Una “wikipazzia” neofuturista quella di Mandiberg che rimanda a due pulsioni gemelle, uguali e contrarie. La recentissima inversione di tendenza dal virtuale al materiale, un’inaspettata nostalgia della materia dopo un ventennio in cui tutto lo smaterializzabile è stato affannosamente smaterializzato, memoria e identità incluse. Ma anche l’ossessione, antichissima, di catalogare lo scibile, svuotare l’oceano e ordinare l’infinito in scaffali necessariamente infiniti a loro volta. Nella Biblioteca Universale di Kurd Lasswitz, il racconto a cui Borges si ispirò per La Biblioteca di Babele, il professor Wallhousen calcola il numero dei libri necessari per costruire un ipotetico luogo in grado di contenere tutte le combinazioni possibili dei caratteri tipografici. Immaginando ogni volume di questa biblioteca composto di 500 pagine, ogni pagina di 40 righe e ogni riga di 50 caratteri, la Biblioteca Universale si viene a comporre di 10 elevato a due milioni di libri. Venendo allaBiblioteca di Babele, è nota la descrizione di Borges: “Un numero indefinito, e forse infinito, di gallerie esagonali… Venticinque vasti scaffali, in ragione di cinque per lato, coprono tutti i lati meno uno.. Il lato libero dà su un angusto corridoio che porta a un’altra galleria identica alla prima e a tutte”. Insomma, non proprio bruscolini; e questo sebbene il numero dei simboli ortografici contenuti nei libri si limiti a 25, come se per svuotare l’oceano ci volesse davvero un cucchiaino.

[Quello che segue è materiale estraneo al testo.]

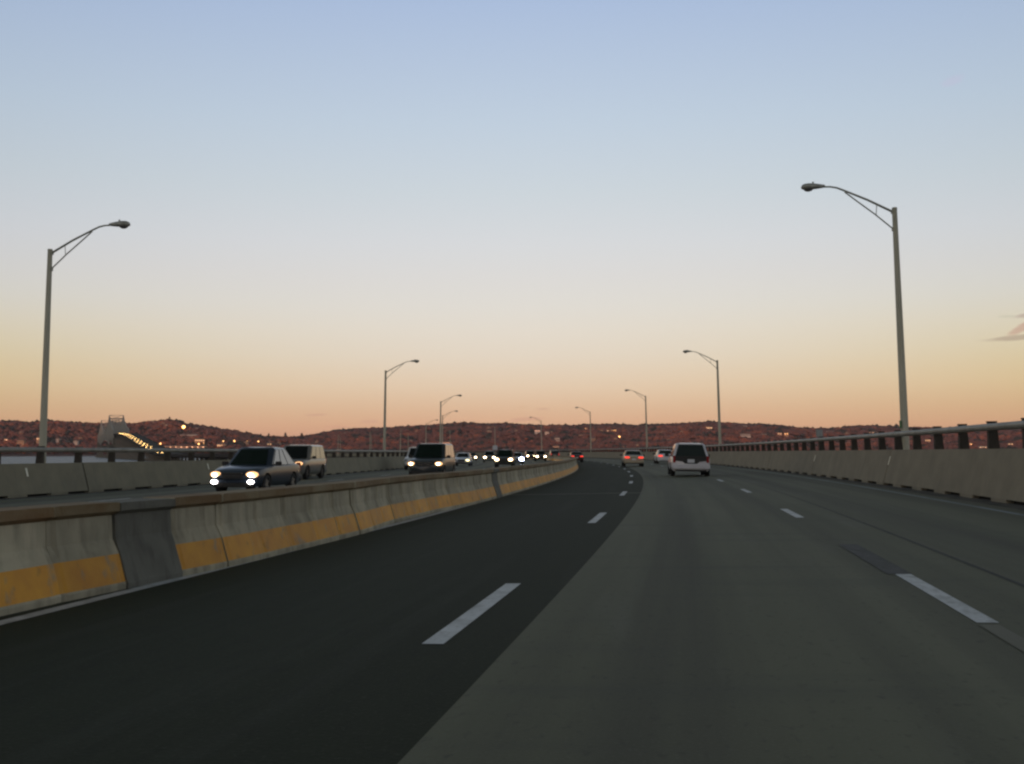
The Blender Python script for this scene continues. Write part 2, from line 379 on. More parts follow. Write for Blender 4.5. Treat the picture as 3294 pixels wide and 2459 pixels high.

Decisamente Mandiberg è uno che si accontenta, e il suo progetto è solo l’ennesimo scaffale del sogno ricorrente dell’arte contemporanea di circoscrivere, catalogare e schedare l’universo. Nei suoi video e nelle sue installazioni Christian Boltanski non ha fatto altro: ad esempio, in Les abonnés du téléphone 2.639 elenchi del telefono provenienti da tutto il mondo erano stati riuniti nella penombra di un grande ambiente pronti per essere sfogliati, sottratti per un istante all’infinito dell’oblio. Se poi parliamo di libri, non si può non ricordare il Codex Seraphinianus di Luigi Serafini: una premonizione di Wikipedia prima di Wikipedia, ma anche la reincarnazione dell’Enciclopedie di Diderot e d’Alembert, un codice postleonardesco chiosato nella lingua ignota di un mondo immaginario ma non inesistente, e che anzi proclama a gran voce il potere all’immaginazione.
E ancora non è tutto, siamo solo alla prima galleria, al primo scaffale di Babele. Come ci ha spiegato Umberto Eco, “la vertigine della lista” è un’ossessione costante anche della filosofia, e della letteratura, dall’enumerazione delle navi degli Achei che si radunano sotto le mura di Troia dell’Iliade al catalogo diLeporello, fino agli oggetti del primo cassetto aperto da Leopold Bloom.
Meglio fermarsi qui, perché niente è più infinito della lista delle liste. Mandiberg è uno che si accontenta, ma se avesse letto anche l’Aleph forse avrebbe potuto cavarsela con minor fatica e risparmiare parecchie risme di carta. Questa volta Borges suggerisce che la visione dell’infinito forse non si riceve né in una fuga di prospettive, né nelle migliaia di pagine di una Wikifollia, ma piuttosto in un unico, piccolo punto, se solo si riesce a fissarlo: quel punto “dove si trovano, senza confondersi, tutti i luoghi della terra, visti da tutti gli angoli”.
A dire il vero, questo lo sospettava anche il signor Palomar di Italo Calvino: “Se il tempo deve finire, lo si può descrivere, istante per istante – pensa Palomar… Decide che si metterà a descrivere ogni istante della sua vita, e finché non li avrà descritti tutti non penserà più di essere morto. In quel momento muore”.